--- START Stored data ---
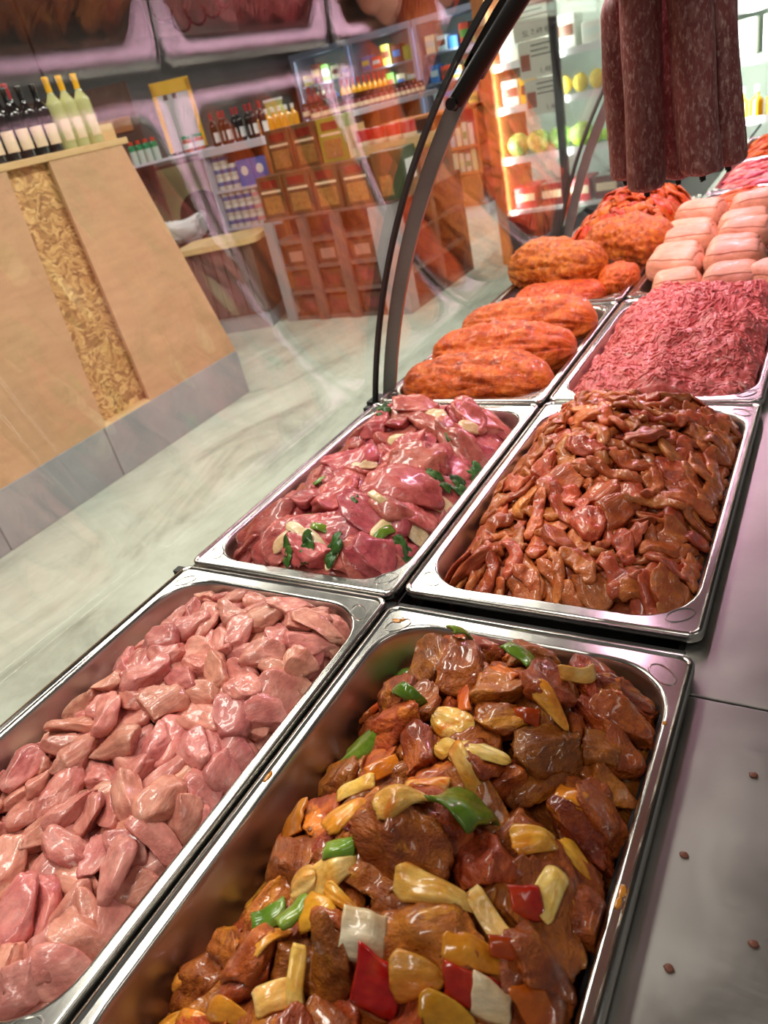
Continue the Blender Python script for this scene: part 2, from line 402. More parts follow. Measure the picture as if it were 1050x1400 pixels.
cl(MB().b2((-.108, CY0, -.15), (-.102, CY1, -.02)), 'well_side', M_dark)
cl(MB().b2((-.775, CY0, -.15), (-.768, CY1, -.03)), 'well_side', M_dark)
for y in (.006, .5565, 1.0985, 1.648, 2.196, 2.745, 3.295):
    cl(MB().b2((-.775, y-.006, -.03), (-.10, y+.006, -.014)), 'pan_rail', M_dark)
cl(MB().b2((-.4165, CY0, -.03), (-.4145, CY1, -.014)), 'pan_rail', M_dark)
ys_ = [CY0, .5105, 1.66, 2.9, CY1]
for a, b in zip(ys_[:-1], ys_[1:]):
    cl(MB().b2((-.102, a+.0012, -.030), (.42, b-.0012, -.018), .0012), 'worktop_plate', M_work)
cl(MB().b2((.36, CY0, FZ), (.40, CY1, -.03)), 'back_panel', M_work)
cl(MB().b2((-.343, CY0, .668), (-.17, CY1, .71), .006), 'canopy_beam', M_frame)
cl(MB().b2((-.364, .88, .6195), (-.320, 3.94, .630), .003).b2((-.345, .88, .629), (-.330, 3.94, .669)), 'lamp_housing', M_white)
for y in (CY0+.05, 2.33, CY1-.05):
    mb = MB(); mb.b2((-.20, y-.02, .672), (.38, y+.02, .705)); mb.b2((.34, y-.02, -.02), (.38, y+.02, .672)); cl(mb, 'canopy_post', M_frame)

# ================================================================ PANS
def rrect(x0, x1, y0, y1, r, n=9):
    out = []
    for cx, cy, a0 in ((x1-r, y0+r, -PI/2), (x1-r, y1-r, 0), (x0+r, y1-r, PI/2), (x0+r, y0+r, PI)):
        for i in range(n):
            a = a0+PI/2*i/(n-1); out.append((cx+r*math.cos(a), cy+r*math.sin(a)))
    return out
PANS = {}
PIN = (.0135, .021)
def pan(key, x0, x1, y0, y1, label, rot=0.0, depth=.098):
    cx, cy = (x0+x1)/2, (y0+y1)/2; hx, hy = (x1-x0)/2, (y1-y0)/2
    t = thing('steel_pan', label, 'pan', (cx, cy, 0), (0, 0, rot), 'stainless pans in the counter')
    prof = [(0, 0, .014, -.0100), (0, 0, .014, -.0016), (.0012, .0012, .013, 0), (.0042, .0042, .012, .0002), (.0056, .0056, .011, -.0014), (.0062, .0062, .0105, -.0022), (.0068, .0068, .0105, -.0022), (PIN[0]-.0028, PIN[1]-.0028, .0604, -.0022),
            (PIN[0]-.002, PIN[1]-.002, .060, -.0022), (PIN[0], PIN[1], .0585, -.0027), (PIN[0]+.0018, PIN[1]+.0018, .057, -.0046), (PIN[0]+.003, PIN[1]+.003, .056, -.010),
            (PIN[0]+.006, PIN[1]+.006, .054, -.055), (PIN[0]+.009, PIN[1]+.009, .052, -depth+.01), (PIN[0]+.015, PIN[1]+.015, .047, -depth)]
    V = []; F = []; n = 36
    for ix, iy, r, z in prof:
        V += [(a, b, z) for a, b in rrect(-hx+ix, hx-ix, -hy+iy, hy-iy, r)]
    for i in range(len(prof)-1):
        for k in range(n):
            F.append((i*n+k, i*n+(k+1) % n, (i+1)*n+(k+1) % n, (i+1)*n+k))
    F.append([(len(prof)-1)*n+k for k in range(n)])
    m = bpy.data.meshes.new('pan_body'); m.from_pydata(V, [], F); sharp(m, 50)
    so = obj('pan_body', m, M_pan, t); m.materials.append(M_panwall)     # satin walls below the rim
    mi = np.zeros(len(m.polygons), int); mi[n*10:] = 1; m.polygons.foreach_set('material_index', mi)
    for sx in (-1, 1):
        for sy in (-1, 1):
            c = np.array([sx*(hx-.0245), sy*(hy-.030), -.0022]); ang = sy*sx*-.75
            pts = [(c[0]+.015*math.cos(a)*math.cos(ang)-.0085*math.sin(a)*math.sin(ang), c[1]+.015*math.cos(a)*math.sin(ang)+.0085*math.sin(a)*math.cos(ang), c[2]) for a in np.linspace(0, 2*PI, 25)[:-1]]
            MB().tube(pts, .0011, 6, closed=True).obj('corner_emboss', M_pan, t, True)
    PANS[key] = (x0, x1, y0, y1)
    return t
pan('L1', -.744, -.419, .025, .553, 'steel pan full of plain pale pink meat chunks, nearest on the glass side')
pan('R1', -.412, -.087, .014, .544, 'steel pan of brown marinated pork with peppers and onion, nearest beside the worktop')
pan('L2', -.744, -.419, .559, 1.092, 'steel pan of red meat with onion and parsley by the glass')
pan('R2', -.412, -.087, .570, 1.100, 'steel pan of thin brown-orange marinated strips heaped high beside the worktop')
pan('L3', -.744, -.419, 1.100, 1.630, 'steel pan holding three long orange netted roasts')
pan('R3', -.412, -.087, 1.107, 1.637, 'steel pan of pink minced meat beside the worktop')
pan('L4', -.744, -.419, 1.650, 2.180, 'steel pan of thick golden netted roasts behind the three long roasts')
pan('R4', -.412, -.087, 1.655, 2.185, 'steel pan of pale folded chicken rolls behind the minced meat')
pan('L5', -.744, -.419, 2.200, 2.730, 'steel pan of bright red-orange slices behind the thick roasts')
pan('R5', -.412, -.087, 2.205, 2.735, 'steel pan of long orange strips behind the pale chicken rolls')
pan('R6', -.412, -.087, 2.755, 3.285, 'steel pan of plain pinkish red strips beyond the long orange strips')
pan('R7', -.412, -.087, 3.305, 3.835, 'steel pan of rusty orange strips, farthest one visible right of the sausages')


# ================================================================ HEAPS
def sstep(a, b, x):
    t = np.clip((x-a)/(b-a), 0, 1); return t*t*(3-2*t)
def g2(x, y, cx, cy, sx, sy): return np.exp(-((x-cx)/sx)**2-((y-cy)/sy)**2)
def T(k, x, y):
    x0, x1, y0, y1 = PANS[k]
    l, r, n, f = x-x0, x1-x, y-y0, y1-y
    if k == 'L1': return -.045+.06*sstep(.0, .09, l)*(.45+.55*sstep(0, .05, r))*(.6+.4*sstep(0, .06, f))+.014*g2(x, y, -.53, .46, .08, .07)-.012*sstep(.25, .0, n)
    if k == 'L2': return -.03+.063*sstep(0, .11, l+.01)*sstep(-.02, .10, r)*(.4+.6*sstep(-.02, .10, f))*(.5+.5*sstep(-.04, .08, n))+.012*g2(x, y, -.6, .98, .06, .1)
    if k == 'R1': return -.06+.102*sstep(-.01, .13, l)*(.52+.48*sstep(-.03, .10, r))*(.5+.5*sstep(-.01, .09, f))*(.6+.4*sstep(0, .2, n))+.012*g2(x, y, -.26, .30, .07, .1)
    if k == 'R2': return -.035+.05*sstep(0, .07, l)*(.45+.55*sstep(0, .08, r))*(.5+.5*sstep(0, .08, f))*(.5+.5*sstep(0, .07, n))+.052*g2(x, y, -.26, .93, .11, .17)
    if k == 'R3': return -.03+.052*sstep(0, .08, l)*sstep(-.02, .06, r)*(.35+.65*sstep(0, .06, n))*(.6+.4*sstep(0, .05, f))+.035*g2(x, y, -.25, 1.50, .11, .10)+.022*g2(x, y, -.22, 1.30, .09, .07)
    if k == 'L5': return -.02+.06*sstep(-.02, .10, l)*sstep(-.02, .10, r)*sstep(-.04, .10, n)*sstep(-.06, .1, f)+.04*g2(x, y, -.58, 2.5, .13, .2)
    return -.03+.045*sstep(0, .08, l)*sstep(0, .06, r)*sstep(-.06, .06, n)+.012*g2(x, y, -.25, (y0+y1)/2, .1, .2)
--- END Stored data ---
# The request
The lines from the top of the data above through the one holding "mb = MB(); mb.b2((-.20, y-.02, .672), (.38, y+.02, .705));" are to be repeated exactly, and only those, with no pictures.

# Correct response
Continue the Blender Python script for this scene: part 2, from line 402. More parts follow. Measure the picture as if it were 1050x1400 pixels.
cl(MB().b2((-.108, CY0, -.15), (-.102, CY1, -.02)), 'well_side', M_dark)
cl(MB().b2((-.775, CY0, -.15), (-.768, CY1, -.03)), 'well_side', M_dark)
for y in (.006, .5565, 1.0985, 1.648, 2.196, 2.745, 3.295):
    cl(MB().b2((-.775, y-.006, -.03), (-.10, y+.006, -.014)), 'pan_rail', M_dark)
cl(MB().b2((-.4165, CY0, -.03), (-.4145, CY1, -.014)), 'pan_rail', M_dark)
ys_ = [CY0, .5105, 1.66, 2.9, CY1]
for a, b in zip(ys_[:-1], ys_[1:]):
    cl(MB().b2((-.102, a+.0012, -.030), (.42, b-.0012, -.018), .0012), 'worktop_plate', M_work)
cl(MB().b2((.36, CY0, FZ), (.40, CY1, -.03)), 'back_panel', M_work)
cl(MB().b2((-.343, CY0, .668), (-.17, CY1, .71), .006), 'canopy_beam', M_frame)
cl(MB().b2((-.364, .88, .6195), (-.320, 3.94, .630), .003).b2((-.345, .88, .629), (-.330, 3.94, .669)), 'lamp_housing', M_white)
for y in (CY0+.05, 2.33, CY1-.05):
    mb = MB(); mb.b2((-.20, y-.02, .672), (.38, y+.02, .705)); mb.b2((.34, y-.02, -.02), (.38, y+.02, .672)); cl(mb, 'canopy_post', M_frame)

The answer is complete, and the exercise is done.